━━━━━ RAW DATA ━━━━━

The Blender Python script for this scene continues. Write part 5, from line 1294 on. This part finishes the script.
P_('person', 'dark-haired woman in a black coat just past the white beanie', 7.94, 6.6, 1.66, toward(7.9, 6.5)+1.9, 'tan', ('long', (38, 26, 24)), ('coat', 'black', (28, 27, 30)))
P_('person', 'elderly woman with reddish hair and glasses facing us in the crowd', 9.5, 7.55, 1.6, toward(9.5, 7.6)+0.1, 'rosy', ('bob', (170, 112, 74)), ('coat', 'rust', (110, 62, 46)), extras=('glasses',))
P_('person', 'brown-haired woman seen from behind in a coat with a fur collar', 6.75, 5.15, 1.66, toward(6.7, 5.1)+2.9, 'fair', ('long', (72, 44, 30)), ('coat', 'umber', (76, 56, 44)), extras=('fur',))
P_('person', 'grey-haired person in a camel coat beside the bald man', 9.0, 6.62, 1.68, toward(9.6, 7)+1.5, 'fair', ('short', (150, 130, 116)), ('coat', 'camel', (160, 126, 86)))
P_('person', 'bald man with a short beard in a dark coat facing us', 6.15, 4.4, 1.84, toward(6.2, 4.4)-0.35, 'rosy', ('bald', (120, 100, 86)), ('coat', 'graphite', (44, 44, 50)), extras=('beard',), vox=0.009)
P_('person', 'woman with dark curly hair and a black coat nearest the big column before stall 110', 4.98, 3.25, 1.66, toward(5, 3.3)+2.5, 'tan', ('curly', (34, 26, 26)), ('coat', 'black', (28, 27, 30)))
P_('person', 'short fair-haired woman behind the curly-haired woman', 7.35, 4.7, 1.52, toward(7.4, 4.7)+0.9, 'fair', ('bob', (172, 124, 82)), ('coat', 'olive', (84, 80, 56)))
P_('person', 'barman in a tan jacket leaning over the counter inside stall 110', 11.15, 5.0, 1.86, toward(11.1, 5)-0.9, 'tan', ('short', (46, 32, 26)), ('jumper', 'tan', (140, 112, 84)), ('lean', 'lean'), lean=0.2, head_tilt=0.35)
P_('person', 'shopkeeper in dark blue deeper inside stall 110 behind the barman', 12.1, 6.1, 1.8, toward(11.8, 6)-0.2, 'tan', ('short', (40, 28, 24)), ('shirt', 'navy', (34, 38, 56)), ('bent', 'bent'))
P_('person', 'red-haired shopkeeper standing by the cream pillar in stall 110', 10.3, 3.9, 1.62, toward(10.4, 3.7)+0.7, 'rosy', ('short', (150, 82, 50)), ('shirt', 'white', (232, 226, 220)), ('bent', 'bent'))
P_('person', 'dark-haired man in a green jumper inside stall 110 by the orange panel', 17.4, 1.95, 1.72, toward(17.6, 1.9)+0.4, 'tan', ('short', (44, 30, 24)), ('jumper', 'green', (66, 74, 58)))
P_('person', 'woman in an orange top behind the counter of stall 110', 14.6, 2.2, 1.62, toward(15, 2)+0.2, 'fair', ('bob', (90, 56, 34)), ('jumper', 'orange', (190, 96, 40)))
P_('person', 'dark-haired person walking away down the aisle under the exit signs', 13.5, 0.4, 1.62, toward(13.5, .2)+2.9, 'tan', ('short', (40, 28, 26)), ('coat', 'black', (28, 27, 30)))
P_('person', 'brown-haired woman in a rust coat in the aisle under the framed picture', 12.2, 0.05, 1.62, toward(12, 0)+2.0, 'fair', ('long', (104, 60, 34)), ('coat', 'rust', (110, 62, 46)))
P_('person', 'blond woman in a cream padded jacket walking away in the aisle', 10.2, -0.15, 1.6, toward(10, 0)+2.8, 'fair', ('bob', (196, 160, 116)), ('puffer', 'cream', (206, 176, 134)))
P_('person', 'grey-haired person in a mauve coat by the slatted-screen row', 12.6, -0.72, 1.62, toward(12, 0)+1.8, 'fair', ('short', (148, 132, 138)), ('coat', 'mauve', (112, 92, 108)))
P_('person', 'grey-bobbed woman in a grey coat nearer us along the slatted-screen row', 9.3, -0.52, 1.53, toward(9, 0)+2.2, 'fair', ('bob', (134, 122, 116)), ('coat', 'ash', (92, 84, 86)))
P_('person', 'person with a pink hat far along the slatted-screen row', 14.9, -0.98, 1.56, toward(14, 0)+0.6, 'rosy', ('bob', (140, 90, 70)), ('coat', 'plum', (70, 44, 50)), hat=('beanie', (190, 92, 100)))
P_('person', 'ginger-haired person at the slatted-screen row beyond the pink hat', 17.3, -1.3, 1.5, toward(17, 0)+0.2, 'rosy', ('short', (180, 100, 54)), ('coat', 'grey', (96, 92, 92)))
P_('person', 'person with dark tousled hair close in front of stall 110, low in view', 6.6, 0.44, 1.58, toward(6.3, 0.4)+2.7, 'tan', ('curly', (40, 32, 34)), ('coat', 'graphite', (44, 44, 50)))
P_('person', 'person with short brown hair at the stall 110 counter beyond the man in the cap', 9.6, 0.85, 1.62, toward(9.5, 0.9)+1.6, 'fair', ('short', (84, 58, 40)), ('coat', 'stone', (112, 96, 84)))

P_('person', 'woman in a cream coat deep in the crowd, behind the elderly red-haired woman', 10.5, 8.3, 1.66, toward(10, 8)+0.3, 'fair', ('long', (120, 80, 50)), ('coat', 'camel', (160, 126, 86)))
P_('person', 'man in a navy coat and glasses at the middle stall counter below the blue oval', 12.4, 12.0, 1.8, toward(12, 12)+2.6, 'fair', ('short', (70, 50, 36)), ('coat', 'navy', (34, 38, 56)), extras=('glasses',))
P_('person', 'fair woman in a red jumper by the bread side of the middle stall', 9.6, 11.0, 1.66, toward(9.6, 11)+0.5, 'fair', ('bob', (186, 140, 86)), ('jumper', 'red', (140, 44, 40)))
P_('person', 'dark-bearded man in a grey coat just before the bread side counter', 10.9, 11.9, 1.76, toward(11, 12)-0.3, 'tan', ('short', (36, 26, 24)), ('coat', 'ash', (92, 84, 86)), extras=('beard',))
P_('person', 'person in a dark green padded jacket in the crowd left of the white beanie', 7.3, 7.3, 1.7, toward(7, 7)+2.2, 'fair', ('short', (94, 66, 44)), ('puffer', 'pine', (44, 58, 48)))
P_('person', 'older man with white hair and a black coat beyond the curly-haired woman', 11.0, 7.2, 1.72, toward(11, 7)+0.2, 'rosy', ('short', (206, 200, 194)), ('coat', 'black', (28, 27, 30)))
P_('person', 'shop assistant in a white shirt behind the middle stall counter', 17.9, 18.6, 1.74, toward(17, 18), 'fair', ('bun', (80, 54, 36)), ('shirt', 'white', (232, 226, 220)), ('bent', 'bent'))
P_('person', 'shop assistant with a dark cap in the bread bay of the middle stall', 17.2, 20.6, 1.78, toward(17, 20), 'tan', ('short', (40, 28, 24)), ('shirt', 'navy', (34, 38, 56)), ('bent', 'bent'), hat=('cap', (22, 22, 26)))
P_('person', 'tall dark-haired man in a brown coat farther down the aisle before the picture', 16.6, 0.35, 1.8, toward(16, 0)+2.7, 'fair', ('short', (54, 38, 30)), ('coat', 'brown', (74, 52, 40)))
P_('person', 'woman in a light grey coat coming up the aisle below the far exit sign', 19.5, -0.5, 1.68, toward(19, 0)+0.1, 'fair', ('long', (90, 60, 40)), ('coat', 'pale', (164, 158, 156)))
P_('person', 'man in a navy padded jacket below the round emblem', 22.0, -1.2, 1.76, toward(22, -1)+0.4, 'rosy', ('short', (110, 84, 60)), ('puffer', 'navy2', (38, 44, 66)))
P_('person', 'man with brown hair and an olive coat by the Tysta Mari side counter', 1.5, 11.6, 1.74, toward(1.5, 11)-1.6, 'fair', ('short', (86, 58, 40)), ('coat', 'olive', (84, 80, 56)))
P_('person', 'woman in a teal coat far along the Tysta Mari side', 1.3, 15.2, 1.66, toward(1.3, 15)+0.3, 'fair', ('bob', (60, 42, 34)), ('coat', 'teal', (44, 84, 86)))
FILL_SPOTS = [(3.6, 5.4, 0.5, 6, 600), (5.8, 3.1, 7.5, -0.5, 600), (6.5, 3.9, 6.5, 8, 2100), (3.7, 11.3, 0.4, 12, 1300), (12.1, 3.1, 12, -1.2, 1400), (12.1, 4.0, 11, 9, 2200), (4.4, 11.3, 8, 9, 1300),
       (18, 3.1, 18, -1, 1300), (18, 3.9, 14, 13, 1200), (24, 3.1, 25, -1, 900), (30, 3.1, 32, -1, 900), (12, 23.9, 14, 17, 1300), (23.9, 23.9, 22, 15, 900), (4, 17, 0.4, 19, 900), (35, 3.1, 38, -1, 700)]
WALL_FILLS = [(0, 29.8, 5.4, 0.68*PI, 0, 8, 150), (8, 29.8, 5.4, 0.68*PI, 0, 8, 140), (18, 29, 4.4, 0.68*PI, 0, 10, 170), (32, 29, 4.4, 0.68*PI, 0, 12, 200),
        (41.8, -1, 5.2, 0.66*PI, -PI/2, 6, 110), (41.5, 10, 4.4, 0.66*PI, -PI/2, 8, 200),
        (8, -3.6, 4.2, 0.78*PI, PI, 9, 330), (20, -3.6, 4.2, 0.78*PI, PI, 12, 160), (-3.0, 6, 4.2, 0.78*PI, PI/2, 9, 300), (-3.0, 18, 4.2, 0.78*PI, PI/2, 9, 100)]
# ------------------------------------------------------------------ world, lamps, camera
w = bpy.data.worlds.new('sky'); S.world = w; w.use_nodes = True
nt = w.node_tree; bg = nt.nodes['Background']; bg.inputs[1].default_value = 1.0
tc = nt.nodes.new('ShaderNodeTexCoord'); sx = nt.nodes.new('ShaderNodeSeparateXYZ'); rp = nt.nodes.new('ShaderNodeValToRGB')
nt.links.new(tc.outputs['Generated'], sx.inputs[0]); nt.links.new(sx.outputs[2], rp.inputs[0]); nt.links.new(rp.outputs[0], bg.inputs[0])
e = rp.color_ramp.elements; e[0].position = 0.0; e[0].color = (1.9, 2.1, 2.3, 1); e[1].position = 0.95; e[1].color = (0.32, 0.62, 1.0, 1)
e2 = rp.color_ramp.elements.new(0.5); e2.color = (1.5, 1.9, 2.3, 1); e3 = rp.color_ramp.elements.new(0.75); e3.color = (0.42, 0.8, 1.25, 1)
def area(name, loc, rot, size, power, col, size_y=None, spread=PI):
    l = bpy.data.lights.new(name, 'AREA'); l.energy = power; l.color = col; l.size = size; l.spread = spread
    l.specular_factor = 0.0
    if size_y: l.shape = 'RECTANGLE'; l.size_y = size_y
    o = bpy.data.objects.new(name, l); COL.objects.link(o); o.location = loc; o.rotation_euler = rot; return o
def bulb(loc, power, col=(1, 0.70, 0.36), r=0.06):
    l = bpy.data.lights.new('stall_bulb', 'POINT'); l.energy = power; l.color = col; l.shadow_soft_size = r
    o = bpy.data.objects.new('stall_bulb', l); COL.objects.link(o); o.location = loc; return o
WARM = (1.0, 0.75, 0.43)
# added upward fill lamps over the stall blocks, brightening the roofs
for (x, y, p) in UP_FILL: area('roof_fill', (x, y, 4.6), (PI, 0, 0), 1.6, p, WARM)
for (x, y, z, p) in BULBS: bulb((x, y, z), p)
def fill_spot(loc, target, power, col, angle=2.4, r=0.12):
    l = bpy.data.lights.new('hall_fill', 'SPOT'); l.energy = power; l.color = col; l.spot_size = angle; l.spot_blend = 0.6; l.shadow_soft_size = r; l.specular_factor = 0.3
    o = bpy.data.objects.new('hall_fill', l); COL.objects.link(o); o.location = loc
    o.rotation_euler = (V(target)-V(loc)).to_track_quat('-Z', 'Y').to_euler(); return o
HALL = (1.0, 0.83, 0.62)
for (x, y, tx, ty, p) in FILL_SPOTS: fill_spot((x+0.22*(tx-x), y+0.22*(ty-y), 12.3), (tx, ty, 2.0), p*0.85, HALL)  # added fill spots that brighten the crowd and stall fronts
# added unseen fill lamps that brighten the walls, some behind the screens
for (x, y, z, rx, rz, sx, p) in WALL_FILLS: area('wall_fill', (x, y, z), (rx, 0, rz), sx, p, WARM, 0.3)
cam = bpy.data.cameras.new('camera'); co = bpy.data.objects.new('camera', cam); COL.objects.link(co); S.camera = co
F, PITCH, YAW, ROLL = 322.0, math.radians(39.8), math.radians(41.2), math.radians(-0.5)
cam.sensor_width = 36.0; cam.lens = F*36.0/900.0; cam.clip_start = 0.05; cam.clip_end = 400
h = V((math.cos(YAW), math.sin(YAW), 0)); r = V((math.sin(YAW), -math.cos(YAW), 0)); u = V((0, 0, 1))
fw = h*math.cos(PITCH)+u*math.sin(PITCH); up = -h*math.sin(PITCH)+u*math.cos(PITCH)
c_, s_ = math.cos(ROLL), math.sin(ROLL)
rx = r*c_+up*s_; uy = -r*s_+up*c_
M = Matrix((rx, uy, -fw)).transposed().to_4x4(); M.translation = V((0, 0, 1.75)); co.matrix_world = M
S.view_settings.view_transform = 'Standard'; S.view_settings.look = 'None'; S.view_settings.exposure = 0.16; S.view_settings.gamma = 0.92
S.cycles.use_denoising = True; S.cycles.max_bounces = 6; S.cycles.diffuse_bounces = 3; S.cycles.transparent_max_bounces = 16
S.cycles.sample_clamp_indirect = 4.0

━━━━━

■ WHAT IS ASKED: In the data above, how many lines contain the string "from"? Answer with the number only.

■ THE COMPLETED TASK: 2